Rows from a 3D scene dataset:
++++++++

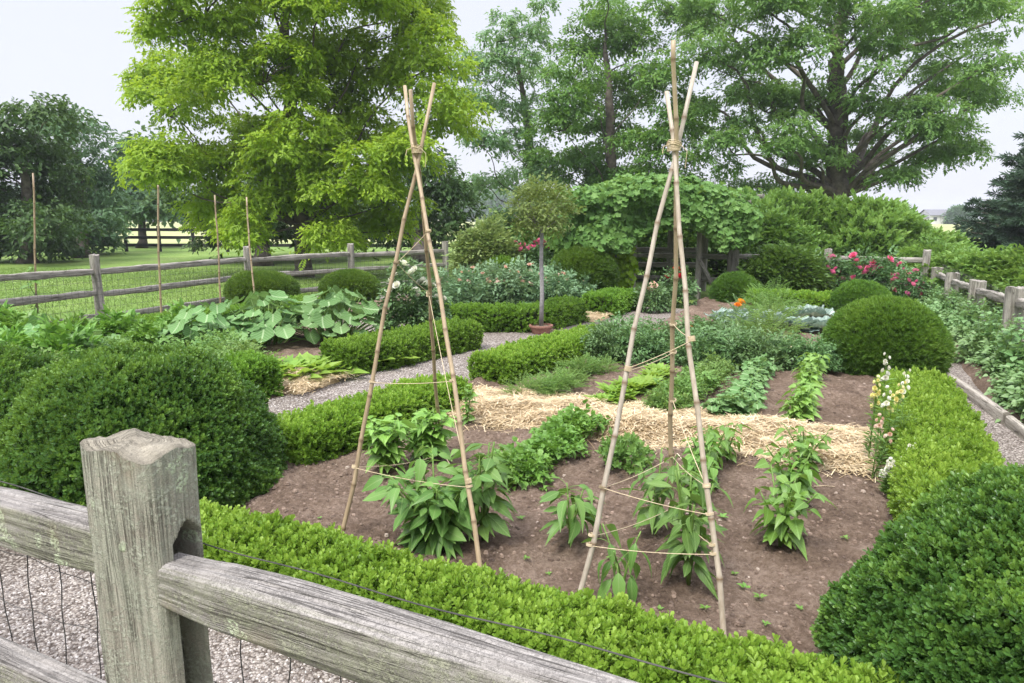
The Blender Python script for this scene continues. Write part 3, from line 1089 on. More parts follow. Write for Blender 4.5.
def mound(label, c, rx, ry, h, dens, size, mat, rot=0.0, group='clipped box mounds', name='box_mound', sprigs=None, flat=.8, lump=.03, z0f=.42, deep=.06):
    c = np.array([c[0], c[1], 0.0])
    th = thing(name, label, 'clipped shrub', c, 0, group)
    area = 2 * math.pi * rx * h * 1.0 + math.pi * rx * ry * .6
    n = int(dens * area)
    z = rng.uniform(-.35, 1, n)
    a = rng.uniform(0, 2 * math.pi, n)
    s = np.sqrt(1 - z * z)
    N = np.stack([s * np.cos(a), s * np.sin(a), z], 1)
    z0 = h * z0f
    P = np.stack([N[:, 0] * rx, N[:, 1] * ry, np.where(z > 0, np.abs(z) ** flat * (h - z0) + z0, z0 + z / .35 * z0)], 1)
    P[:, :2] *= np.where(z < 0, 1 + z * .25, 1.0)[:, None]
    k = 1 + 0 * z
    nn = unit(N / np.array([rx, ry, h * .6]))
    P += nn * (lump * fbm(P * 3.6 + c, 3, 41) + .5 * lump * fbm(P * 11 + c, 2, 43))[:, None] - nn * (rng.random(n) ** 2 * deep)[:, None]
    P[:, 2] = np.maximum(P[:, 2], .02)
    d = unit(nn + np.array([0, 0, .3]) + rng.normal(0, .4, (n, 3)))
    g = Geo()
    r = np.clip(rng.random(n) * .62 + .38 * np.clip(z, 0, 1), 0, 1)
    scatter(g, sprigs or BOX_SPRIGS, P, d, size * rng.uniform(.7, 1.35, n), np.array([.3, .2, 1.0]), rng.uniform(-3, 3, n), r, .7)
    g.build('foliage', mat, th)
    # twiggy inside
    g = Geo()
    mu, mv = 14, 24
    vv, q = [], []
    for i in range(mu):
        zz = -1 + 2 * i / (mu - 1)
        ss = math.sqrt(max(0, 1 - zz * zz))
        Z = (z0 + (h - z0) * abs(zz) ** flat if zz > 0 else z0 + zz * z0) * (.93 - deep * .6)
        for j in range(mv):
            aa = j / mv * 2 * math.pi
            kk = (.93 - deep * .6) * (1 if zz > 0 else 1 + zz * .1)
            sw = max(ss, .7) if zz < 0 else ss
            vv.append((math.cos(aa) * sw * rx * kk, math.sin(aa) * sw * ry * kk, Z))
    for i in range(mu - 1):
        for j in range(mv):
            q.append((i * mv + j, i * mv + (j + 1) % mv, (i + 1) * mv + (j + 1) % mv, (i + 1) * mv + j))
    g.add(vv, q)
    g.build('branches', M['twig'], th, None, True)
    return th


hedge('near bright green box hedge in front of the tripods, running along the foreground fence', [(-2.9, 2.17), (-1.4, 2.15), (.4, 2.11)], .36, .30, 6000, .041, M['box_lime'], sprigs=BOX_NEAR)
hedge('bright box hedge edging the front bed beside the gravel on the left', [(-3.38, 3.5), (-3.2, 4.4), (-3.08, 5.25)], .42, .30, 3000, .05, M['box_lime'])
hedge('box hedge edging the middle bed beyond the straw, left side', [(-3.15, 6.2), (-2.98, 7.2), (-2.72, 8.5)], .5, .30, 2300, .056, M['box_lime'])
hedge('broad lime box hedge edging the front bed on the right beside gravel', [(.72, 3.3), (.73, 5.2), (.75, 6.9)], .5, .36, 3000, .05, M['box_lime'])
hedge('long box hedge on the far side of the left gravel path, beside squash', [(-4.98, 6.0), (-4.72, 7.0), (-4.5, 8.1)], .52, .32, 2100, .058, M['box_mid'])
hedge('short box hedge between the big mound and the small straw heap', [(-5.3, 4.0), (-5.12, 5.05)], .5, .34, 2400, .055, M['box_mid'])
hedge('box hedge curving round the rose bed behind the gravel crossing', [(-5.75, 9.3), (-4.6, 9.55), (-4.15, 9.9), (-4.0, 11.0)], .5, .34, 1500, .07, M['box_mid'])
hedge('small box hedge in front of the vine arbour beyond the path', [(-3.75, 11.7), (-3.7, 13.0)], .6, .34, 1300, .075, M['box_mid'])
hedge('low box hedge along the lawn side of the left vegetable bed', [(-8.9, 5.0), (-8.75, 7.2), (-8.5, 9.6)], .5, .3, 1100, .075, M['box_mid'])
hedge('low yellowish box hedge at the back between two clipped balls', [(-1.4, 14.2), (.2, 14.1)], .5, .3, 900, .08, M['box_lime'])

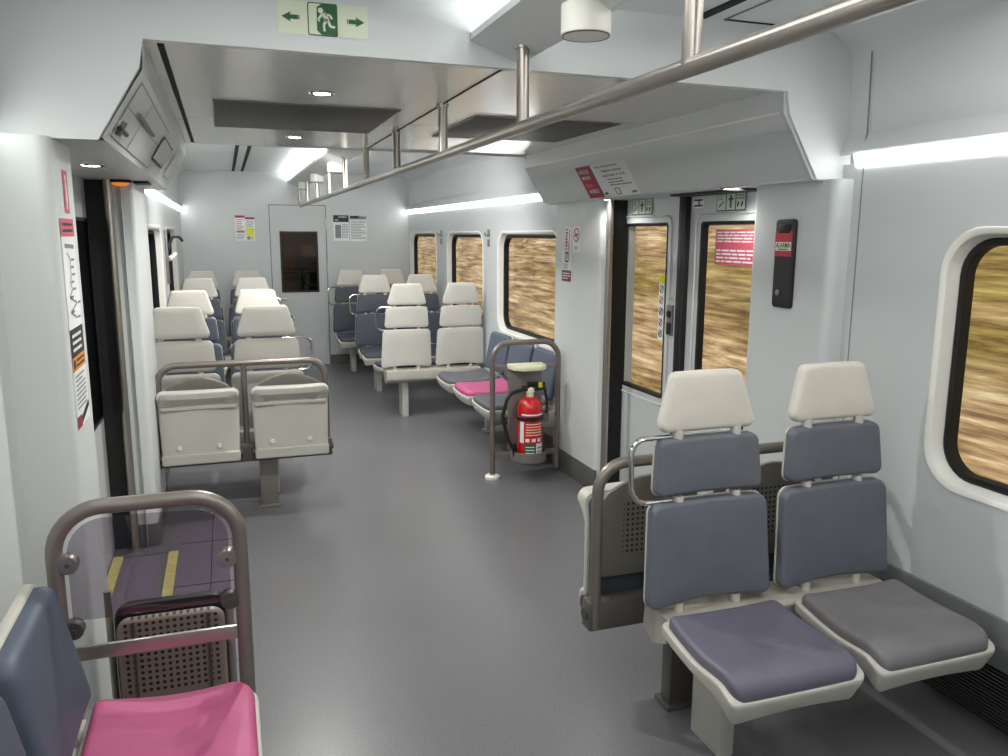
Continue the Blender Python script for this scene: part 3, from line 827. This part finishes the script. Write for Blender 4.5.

++++++++

:: What this task involves ::
Write out the listing word for word, omitting the pictures it holds.

:: Output of the exercise ::
The Blender Python script for this scene continues. Write part 3, from line 1089 on. More parts follow. Write for Blender 4.5.
def mound(label, c, rx, ry, h, dens, size, mat, rot=0.0, group='clipped box mounds', name='box_mound', sprigs=None, flat=.8, lump=.03, z0f=.42, deep=.06):
    c = np.array([c[0], c[1], 0.0])
    th = thing(name, label, 'clipped shrub', c, 0, group)
    area = 2 * math.pi * rx * h * 1.0 + math.pi * rx * ry * .6
    n = int(dens * area)
    z = rng.uniform(-.35, 1, n)
    a = rng.uniform(0, 2 * math.pi, n)
    s = np.sqrt(1 - z * z)
    N = np.stack([s * np.cos(a), s * np.sin(a), z], 1)
    z0 = h * z0f
    P = np.stack([N[:, 0] * rx, N[:, 1] * ry, np.where(z > 0, np.abs(z) ** flat * (h - z0) + z0, z0 + z / .35 * z0)], 1)
    P[:, :2] *= np.where(z < 0, 1 + z * .25, 1.0)[:, None]
    k = 1 + 0 * z
    nn = unit(N / np.array([rx, ry, h * .6]))
    P += nn * (lump * fbm(P * 3.6 + c, 3, 41) + .5 * lump * fbm(P * 11 + c, 2, 43))[:, None] - nn * (rng.random(n) ** 2 * deep)[:, None]
    P[:, 2] = np.maximum(P[:, 2], .02)
    d = unit(nn + np.array([0, 0, .3]) + rng.normal(0, .4, (n, 3)))
    g = Geo()
    r = np.clip(rng.random(n) * .62 + .38 * np.clip(z, 0, 1), 0, 1)
    scatter(g, sprigs or BOX_SPRIGS, P, d, size * rng.uniform(.7, 1.35, n), np.array([.3, .2, 1.0]), rng.uniform(-3, 3, n), r, .7)
    g.build('foliage', mat, th)
    # twiggy inside
    g = Geo()
    mu, mv = 14, 24
    vv, q = [], []
    for i in range(mu):
        zz = -1 + 2 * i / (mu - 1)
        ss = math.sqrt(max(0, 1 - zz * zz))
        Z = (z0 + (h - z0) * abs(zz) ** flat if zz > 0 else z0 + zz * z0) * (.93 - deep * .6)
        for j in range(mv):
            aa = j / mv * 2 * math.pi
            kk = (.93 - deep * .6) * (1 if zz > 0 else 1 + zz * .1)
            sw = max(ss, .7) if zz < 0 else ss
            vv.append((math.cos(aa) * sw * rx * kk, math.sin(aa) * sw * ry * kk, Z))
    for i in range(mu - 1):
        for j in range(mv):
            q.append((i * mv + j, i * mv + (j + 1) % mv, (i + 1) * mv + (j + 1) % mv, (i + 1) * mv + j))
    g.add(vv, q)
    g.build('branches', M['twig'], th, None, True)
    return th


hedge('near bright green box hedge in front of the tripods, running along the foreground fence', [(-2.9, 2.17), (-1.4, 2.15), (.4, 2.11)], .36, .30, 6000, .041, M['box_lime'], sprigs=BOX_NEAR)
hedge('bright box hedge edging the front bed beside the gravel on the left', [(-3.38, 3.5), (-3.2, 4.4), (-3.08, 5.25)], .42, .30, 3000, .05, M['box_lime'])
hedge('box hedge edging the middle bed beyond the straw, left side', [(-3.15, 6.2), (-2.98, 7.2), (-2.72, 8.5)], .5, .30, 2300, .056, M['box_lime'])
hedge('broad lime box hedge edging the front bed on the right beside gravel', [(.72, 3.3), (.73, 5.2), (.75, 6.9)], .5, .36, 3000, .05, M['box_lime'])
hedge('long box hedge on the far side of the left gravel path, beside squash', [(-4.98, 6.0), (-4.72, 7.0), (-4.5, 8.1)], .52, .32, 2100, .058, M['box_mid'])
hedge('short box hedge between the big mound and the small straw heap', [(-5.3, 4.0), (-5.12, 5.05)], .5, .34, 2400, .055, M['box_mid'])
hedge('box hedge curving round the rose bed behind the gravel crossing', [(-5.75, 9.3), (-4.6, 9.55), (-4.15, 9.9), (-4.0, 11.0)], .5, .34, 1500, .07, M['box_mid'])
hedge('small box hedge in front of the vine arbour beyond the path', [(-3.75, 11.7), (-3.7, 13.0)], .6, .34, 1300, .075, M['box_mid'])
hedge('low box hedge along the lawn side of the left vegetable bed', [(-8.9, 5.0), (-8.75, 7.2), (-8.5, 9.6)], .5, .3, 1100, .075, M['box_mid'])
hedge('low yellowish box hedge at the back between two clipped balls', [(-1.4, 14.2), (.2, 14.1)], .5, .3, 900, .08, M['box_lime'])

Continue the Blender Python script for this scene: part 3, from line 827. This part finishes the script. Write for Blender 4.5.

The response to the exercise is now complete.